Mercantilism 

Mercantilism was the predominant economic system of the 16th, 17th, and 18th centuries. It centered on the belief that international power and influence depended on a nation’s wealth and economic self-sufficiency, and that trade was the best way to increase that wealth.

Characteristics of mercantilism included ideas that: a nation can gain wealth only at the expense of another nation; the government regulates all economic activities; exports should exceed imports, which promotes domestic manufacture through subsidies and monopolies; and colonies are only valuable as sources of raw materials and as markets for finished goods from the mother country. 

The Navigation Acts 

In England, mercantilist assumptions showed themselves in the Navigation Acts, a series of laws that were first created in the 1650s, that laid out the legal expectations for the economic behaviors of the American colonies. (There were numerous Navigation Acts, but you don’t need to know each one individually—collectively they illustrated the core ideas of mercantilism.) One early Navigation Act stated that all trade in the colonies must be carried in English ships with a crew of at least three-fourths of Englishmen and that certain items could be shipped only to England or other English colonies. Any other goods an American colony wanted to import from Spain or France (or other non-British nations) had to be shipped to England, unloaded, have an English tax added to their price, and then shipped to the colonies. All of these requirements benefited the mother country (England) at the expense of the colonies. However, the Navigation Acts were infrequently enforced, leading to widespread smuggling along the Atlantic Coast. 

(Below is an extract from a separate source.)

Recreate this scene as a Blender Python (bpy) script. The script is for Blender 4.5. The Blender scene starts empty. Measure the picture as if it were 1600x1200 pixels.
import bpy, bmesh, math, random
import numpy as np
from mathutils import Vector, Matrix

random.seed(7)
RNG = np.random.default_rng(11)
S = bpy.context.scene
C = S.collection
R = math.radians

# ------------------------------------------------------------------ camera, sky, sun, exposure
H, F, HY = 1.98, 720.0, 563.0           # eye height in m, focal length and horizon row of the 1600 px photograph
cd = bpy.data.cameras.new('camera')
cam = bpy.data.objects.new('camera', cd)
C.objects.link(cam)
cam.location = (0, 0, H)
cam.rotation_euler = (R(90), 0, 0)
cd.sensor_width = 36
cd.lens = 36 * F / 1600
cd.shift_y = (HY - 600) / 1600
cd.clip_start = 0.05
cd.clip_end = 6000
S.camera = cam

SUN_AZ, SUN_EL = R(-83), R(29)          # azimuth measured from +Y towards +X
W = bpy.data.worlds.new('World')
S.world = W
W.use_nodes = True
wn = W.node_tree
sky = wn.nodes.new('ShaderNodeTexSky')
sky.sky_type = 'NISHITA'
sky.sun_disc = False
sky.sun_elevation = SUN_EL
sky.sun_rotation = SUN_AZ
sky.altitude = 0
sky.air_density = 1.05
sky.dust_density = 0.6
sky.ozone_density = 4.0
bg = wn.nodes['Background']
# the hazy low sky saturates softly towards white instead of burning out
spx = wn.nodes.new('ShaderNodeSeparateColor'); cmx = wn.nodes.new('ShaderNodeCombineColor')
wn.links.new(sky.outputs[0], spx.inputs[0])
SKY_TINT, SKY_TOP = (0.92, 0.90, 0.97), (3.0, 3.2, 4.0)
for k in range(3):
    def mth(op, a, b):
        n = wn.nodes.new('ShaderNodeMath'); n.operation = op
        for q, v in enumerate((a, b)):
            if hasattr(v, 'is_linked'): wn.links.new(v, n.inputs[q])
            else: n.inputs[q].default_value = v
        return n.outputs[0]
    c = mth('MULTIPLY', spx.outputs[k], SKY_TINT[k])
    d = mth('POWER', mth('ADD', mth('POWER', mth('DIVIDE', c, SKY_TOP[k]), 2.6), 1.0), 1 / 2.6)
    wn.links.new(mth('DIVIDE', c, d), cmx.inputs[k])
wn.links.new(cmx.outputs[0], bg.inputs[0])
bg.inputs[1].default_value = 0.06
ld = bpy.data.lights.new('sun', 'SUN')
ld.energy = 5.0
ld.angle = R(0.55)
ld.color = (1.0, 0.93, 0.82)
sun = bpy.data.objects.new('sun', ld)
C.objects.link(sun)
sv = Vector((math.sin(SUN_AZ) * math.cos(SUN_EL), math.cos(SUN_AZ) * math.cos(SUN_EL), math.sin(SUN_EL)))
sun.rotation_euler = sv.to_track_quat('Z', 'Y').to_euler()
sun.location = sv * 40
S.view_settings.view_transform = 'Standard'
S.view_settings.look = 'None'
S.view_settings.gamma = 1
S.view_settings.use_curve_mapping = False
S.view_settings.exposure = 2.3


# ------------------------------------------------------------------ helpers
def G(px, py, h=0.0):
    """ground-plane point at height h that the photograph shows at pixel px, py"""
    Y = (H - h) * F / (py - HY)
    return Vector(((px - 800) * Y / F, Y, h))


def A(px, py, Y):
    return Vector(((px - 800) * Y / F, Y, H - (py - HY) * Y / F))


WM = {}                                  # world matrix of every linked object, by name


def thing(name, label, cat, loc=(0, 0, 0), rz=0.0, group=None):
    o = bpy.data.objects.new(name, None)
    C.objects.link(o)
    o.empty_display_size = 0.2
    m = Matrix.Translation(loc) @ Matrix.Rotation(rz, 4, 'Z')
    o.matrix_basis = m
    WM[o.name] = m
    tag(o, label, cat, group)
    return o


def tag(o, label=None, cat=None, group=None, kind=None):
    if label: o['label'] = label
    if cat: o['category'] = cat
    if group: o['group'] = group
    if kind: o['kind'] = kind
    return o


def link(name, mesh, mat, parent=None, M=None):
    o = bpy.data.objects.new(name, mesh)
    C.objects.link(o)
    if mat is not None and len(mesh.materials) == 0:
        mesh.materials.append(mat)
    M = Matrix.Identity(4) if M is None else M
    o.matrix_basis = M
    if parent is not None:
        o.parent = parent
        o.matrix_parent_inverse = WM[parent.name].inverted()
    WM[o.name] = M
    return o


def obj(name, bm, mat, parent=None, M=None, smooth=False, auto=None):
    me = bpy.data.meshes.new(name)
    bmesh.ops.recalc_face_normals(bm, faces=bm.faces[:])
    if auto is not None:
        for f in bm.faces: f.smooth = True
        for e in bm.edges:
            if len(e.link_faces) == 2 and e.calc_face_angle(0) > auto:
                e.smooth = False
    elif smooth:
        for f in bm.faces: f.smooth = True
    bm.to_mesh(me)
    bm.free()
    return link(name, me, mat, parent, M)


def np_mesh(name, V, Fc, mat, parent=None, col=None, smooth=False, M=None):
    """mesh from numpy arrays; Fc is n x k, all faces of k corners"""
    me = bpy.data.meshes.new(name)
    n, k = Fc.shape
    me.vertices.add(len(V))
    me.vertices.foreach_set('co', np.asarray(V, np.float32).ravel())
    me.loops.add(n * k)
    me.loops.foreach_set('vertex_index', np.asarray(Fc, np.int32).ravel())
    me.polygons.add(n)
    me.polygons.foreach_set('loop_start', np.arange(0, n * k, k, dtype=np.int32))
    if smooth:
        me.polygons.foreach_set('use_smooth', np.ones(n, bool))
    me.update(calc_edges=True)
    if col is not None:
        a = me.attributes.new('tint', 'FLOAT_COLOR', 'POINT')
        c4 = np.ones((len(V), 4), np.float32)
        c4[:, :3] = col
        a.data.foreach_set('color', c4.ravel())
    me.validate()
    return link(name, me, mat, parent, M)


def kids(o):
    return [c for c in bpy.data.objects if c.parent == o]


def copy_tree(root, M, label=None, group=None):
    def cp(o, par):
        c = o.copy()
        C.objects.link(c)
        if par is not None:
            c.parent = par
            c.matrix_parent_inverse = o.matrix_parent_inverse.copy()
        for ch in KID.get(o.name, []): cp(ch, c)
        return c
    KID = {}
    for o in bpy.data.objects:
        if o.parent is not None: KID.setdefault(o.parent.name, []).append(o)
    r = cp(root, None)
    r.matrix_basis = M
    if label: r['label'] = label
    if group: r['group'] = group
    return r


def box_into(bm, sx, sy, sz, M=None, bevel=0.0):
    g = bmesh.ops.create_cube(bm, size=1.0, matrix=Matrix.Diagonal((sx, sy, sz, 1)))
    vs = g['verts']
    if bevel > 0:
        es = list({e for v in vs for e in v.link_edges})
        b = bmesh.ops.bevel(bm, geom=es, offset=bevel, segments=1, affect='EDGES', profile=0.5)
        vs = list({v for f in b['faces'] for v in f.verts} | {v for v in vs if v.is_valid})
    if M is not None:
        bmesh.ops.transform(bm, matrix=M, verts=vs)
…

Economy of New England Colonies 

The economies of the New England colonies (Massachusetts, Connecticut, Rhode Island, and New Hampshire) were based on subsistence farming and industry. New England colonists were unlikely to get huge tracts of land; more often townships were awarded to organized groups. The climate and terrain were unsuited for growing staple crops or cash crops due to rocky soil. Those who did farm did so mostly in small family plots that grew just the produce needed for an individual family—like wheat, barley, oats—in addition to cattle, pigs, and sheep. The broader economy in the New England colonies was based on industries that were geographically profitable in that region, including fishing, whaling, shipbuilding, logging, and fur trading.  

Economy of Middle Colonies  

The middle colonies (Pennsylvania, New York, New Jersey, and Delaware) had a better climate and geographical factors for growing large fields of crops. This created a surplus of food that colonists could export to the West Indies (Caribbean) and the South. Sometimes the middle colonies are called “breadbasket colonies” because so many grains, such as wheat, barley, and oats, grew well there. Networks of large, navigable rivers also gave access to the interior and trade with Native Americans. Where those rivers met the Atlantic Ocean, it was possible to build excellent ports that resulted in bustling commerce, similar to that of New England.  

Economy of Chesapeake/Southern Colonies 

The Southern colonies (Virginia, Maryland, the Carolinas, and Georgia) had warm weather and plentiful rainfall, which allowed them to develop an agricultural economy based entirely on export goods. Cash crops such as tobacco, rice, and indigo (a plant used to make expensive blue dye) grew well in the South. Because these crops are all plantation crops, which require huge plots of land and extensive labor, they also gave rise to an economy heavily reliant on labor—first from indentured servants, and then from enslaved Africans.

Transatlantic Economy 

The trade among the colonies, Europe, and Africa is called the Triangular Trade, because the ocean routes between the countries roughly made a triangle shape. Colonists transported raw materials to England; England sent manufactured goods from Europe to Africa and the colonies, and Africa conveyed slaves to the colonies.

Because there was a shortage of hard currency in the colonies, some merchants and many families used bartering to exchange goods. Additionally, individual colonies used different kinds of paper money, which required the development of banks to help with exchanging paper money and monitoring rates. The limited supply of money benefited creditors because it increased the value of their capital.